Jessica Hill, Associated Press
MIDDLETOWN, Conn. — A man who Connecticut police say sparked two fearful days on a university campus by killing a student and threatening a campus shooting spree surrendered Thursday night after seeing his photo in a newspaper.
Stephen P. Morgan, 29, was taken into custody about 9:15 p.m. after stopping at a Cumberland Farms convenience store in Meriden, about 10 miles from the Wesleyan University campus.
Clerk Sonya Rodriguez told WFSB-TV that she didn't recognize Morgan when he got a drink and scanned the newspapers. She said he had trouble using the phone and asked her to call police, but she wasn't suspicious.
When police arrived, they told her the man she had been talking to was wanted in Wednesday's fatal shooting of 21-year-old Johanna Justin-Jinich in Middletown.
"I started crying," she says. "I was nervous. He killed someone."
Morgan is being held on $10 million bond and is due in court Friday morning.

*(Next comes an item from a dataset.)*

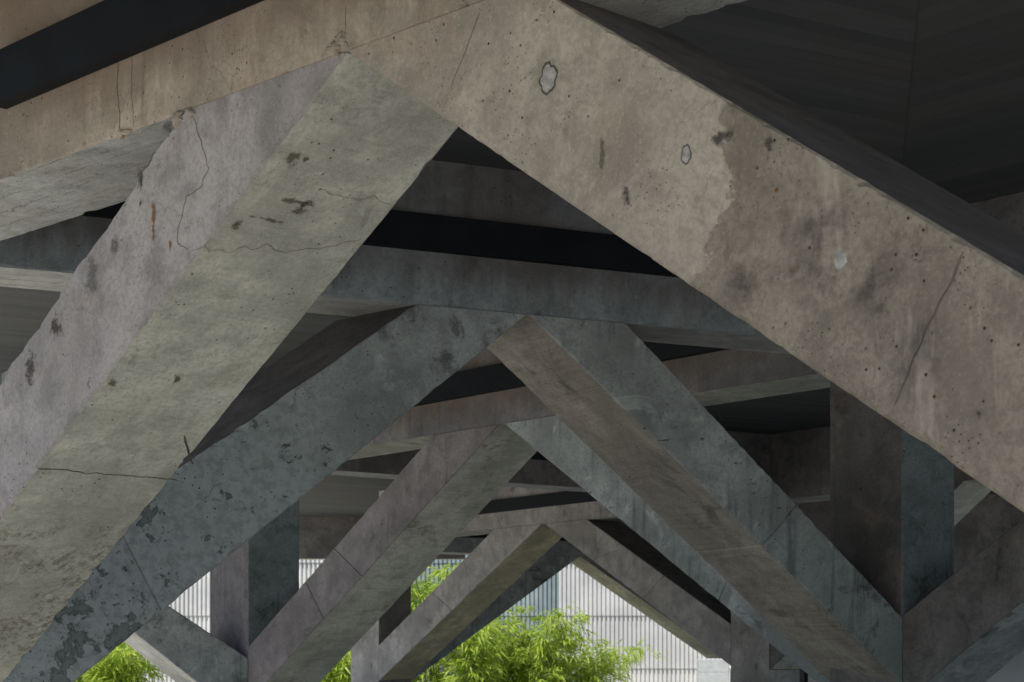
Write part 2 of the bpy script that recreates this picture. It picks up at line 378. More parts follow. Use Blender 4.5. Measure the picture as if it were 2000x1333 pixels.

Justin-Jinich was shot several times inside a bookstore cafe just off campus by a gunman wearing a wig. Authorities have said Morgan and Justin-Jinich have known each other since at least 2007, when Justin-Jinich filed a harassment complaint against him while they were enrolled in a summer class at New York University.
An official with knowledge of the investigation told The Associated Press that police stopped Morgan shortly after the shooting, spoke to him and let him go, only to later realize he was a suspect.
When police confiscated Morgan's car they found a journal in which he spelled out a plan to rape and kill Justin-Jinich before going on a campus shooting spree, said the official, who spoke on the condition of anonymity because the case is under investigation.
Wesleyan officials said that police told them that Morgan targeted Wesleyan students and Jews in his journals. Justin-Jinich, of Timnath, Colo., came from a Jewish family, and her grandmother was a Holocaust survivor.
Morgan's brother Greg told the AP that Morgan wasn't anti-Semitic. His family issued a statement pleading with Morgan to turn himself in "to avoid any further bloodshed."
Greg Morgan did not immediately return calls placed by the AP after police announced the arrest. There was no answer at the home of Morgan's father.
A woman answering the phone for Justin-Jinich's father said the family had no comment Thursday night on Morgan's arrest. She would not identify herself.